[GIVEN INSTRUCTION]: Starting at the first line of the listing below, repeat each line exactly until the line containing "CH = build_child()", which you include. Leave out pictures.

[SUPPLIED MATERIAL]:
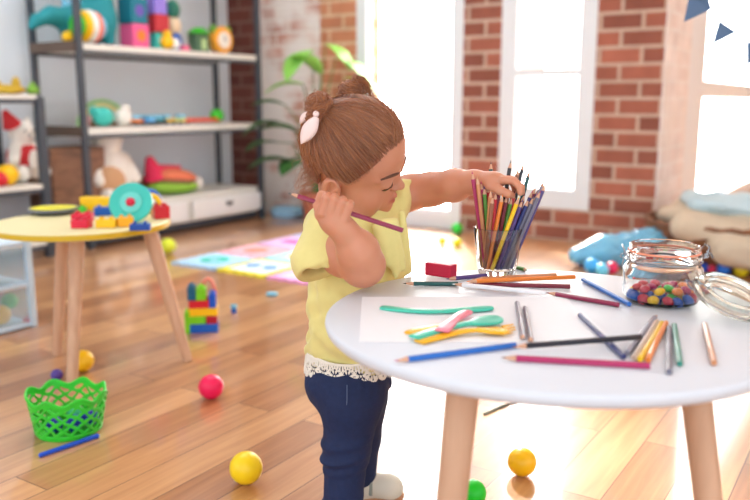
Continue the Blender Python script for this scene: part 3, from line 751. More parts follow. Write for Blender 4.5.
    for (c, r_, w_) in ((P(344, 454, 1.272), .0425, .009), (P(345, 464, 1.272), .0375, .006), (P(346, 438, 1.277), .0435, .007), (P(341, 500, 1.264), .036, .007)):
        J.ell(c, (r_, r_, w_), [[.98, 0, .2], [0, 1, 0], [-.2, 0, .98]], .009)
    jn = put(J.obj('jeans', jm, root, 2))
    st_ = mat('denim_stitching', (84, 98, 130), .8)
    bm = bmesh.new(); tube(bm, [P(x, y, Y_) for x, y, Y_ in ((347, 385, 1.2285), (347, 400, 1.2275), (346, 415, 1.2285), (346, 430, 1.2335), (346, 441, 1.236))], .0009, 5); put(new_obj('side_seam', bm, st_, root))
    # shoes
    sm = mat('cream_canvas', (226, 220, 204), .8, bump=.2); so = mat('tan_rubber_sole', (190, 140, 104), .7); ss = mat('grey_green_strap', (150, 156, 146), .7)
    for a in (fa, na):
        sh_ = empty('shoe'); sh_.parent = root; sh_.location = Vector((a.x, a.y, 0))-root.location
        Fs = Field((-.05, -.04, .0), (.10, .04, .085), .0018)
        Fs.ell((-.002, 0, .030), (.032, .027, .034), None, .01); Fs.cap((.0, 0, .026), (.052, 0, .024), .025, .0235, .012); Fs.ell((.052, 0, .022), (.028, .026, .022), None, .01)
        Fs.cap((0, 0, .045), (-.004, 0, .11), .0225, .024, .003, sub=True)
        q = Fs.obj('upper', sm, sh_, 2)
        bm = bmesh.new(); lathe(bm, [(0, 0), (.98, 0), (1.03, .006), (1.03, .011), (.96, .013), (0, .013)], 40)
        for v in bm.verts:
            x = v.co.x; v.co.x = .025+x*.056; v.co.y *= .0275*(1-.12*(x < 0)*abs(x))
        new_obj('sole', bm, so, sh_)
        bm = bmesh.new(); tube(bm, [Vector((.020, .027*math.cos(t), .018+.034*math.sin(t))) for t in np.linspace(.1, PI-.1, 14)], .0035, 8); new_obj('strap', bm, ss, sh_)
        a.z = a.z
    return dict(Hc=Hc, e1=e1)
CH = build_child()

# ------------------------------------------------------------------ pencils
PW = mat('bare_pencil_wood', (212, 162, 132), .7)
PC = {}
def pmat(n, rgb): 
    if n not in PC: PC[n] = mat('pencil_'+n, rgb, .28, var=.02, coat=.3)
    return PC[n]
COLS = dict(burgundy=(138, 28, 66), maroon=(122, 34, 52), magenta=(178, 40, 96), red=(196, 32, 44), orange=(232, 128, 44), tan=(204, 136, 92), yellow=(242, 196, 24),
            green=(92, 148, 60), darkgreen=(24, 82, 80), teal=(52, 138, 120), blue=(26, 104, 190), navy=(40, 52, 112), purple=(88, 66, 124), black=(34, 36, 46), grey=(112, 108, 124), silver=(150, 148, 162),
            white=(232, 230, 232), brown=(150, 92, 66), beige=(196, 170, 150), violet=(70, 58, 120))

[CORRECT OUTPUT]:
Continue the Blender Python script for this scene: part 3, from line 751. More parts follow. Write for Blender 4.5.
    for (c, r_, w_) in ((P(344, 454, 1.272), .0425, .009), (P(345, 464, 1.272), .0375, .006), (P(346, 438, 1.277), .0435, .007), (P(341, 500, 1.264), .036, .007)):
        J.ell(c, (r_, r_, w_), [[.98, 0, .2], [0, 1, 0], [-.2, 0, .98]], .009)
    jn = put(J.obj('jeans', jm, root, 2))
    st_ = mat('denim_stitching', (84, 98, 130), .8)
    bm = bmesh.new(); tube(bm, [P(x, y, Y_) for x, y, Y_ in ((347, 385, 1.2285), (347, 400, 1.2275), (346, 415, 1.2285), (346, 430, 1.2335), (346, 441, 1.236))], .0009, 5); put(new_obj('side_seam', bm, st_, root))
    # shoes
    sm = mat('cream_canvas', (226, 220, 204), .8, bump=.2); so = mat('tan_rubber_sole', (190, 140, 104), .7); ss = mat('grey_green_strap', (150, 156, 146), .7)
    for a in (fa, na):
        sh_ = empty('shoe'); sh_.parent = root; sh_.location = Vector((a.x, a.y, 0))-root.location
        Fs = Field((-.05, -.04, .0), (.10, .04, .085), .0018)
        Fs.ell((-.002, 0, .030), (.032, .027, .034), None, .01); Fs.cap((.0, 0, .026), (.052, 0, .024), .025, .0235, .012); Fs.ell((.052, 0, .022), (.028, .026, .022), None, .01)
        Fs.cap((0, 0, .045), (-.004, 0, .11), .0225, .024, .003, sub=True)
        q = Fs.obj('upper', sm, sh_, 2)
        bm = bmesh.new(); lathe(bm, [(0, 0), (.98, 0), (1.03, .006), (1.03, .011), (.96, .013), (0, .013)], 40)
        for v in bm.verts:
            x = v.co.x; v.co.x = .025+x*.056; v.co.y *= .0275*(1-.12*(x < 0)*abs(x))
        new_obj('sole', bm, so, sh_)
        bm = bmesh.new(); tube(bm, [Vector((.020, .027*math.cos(t), .018+.034*math.sin(t))) for t in np.linspace(.1, PI-.1, 14)], .0035, 8); new_obj('strap', bm, ss, sh_)
        a.z = a.z
    return dict(Hc=Hc, e1=e1)
CH = build_child()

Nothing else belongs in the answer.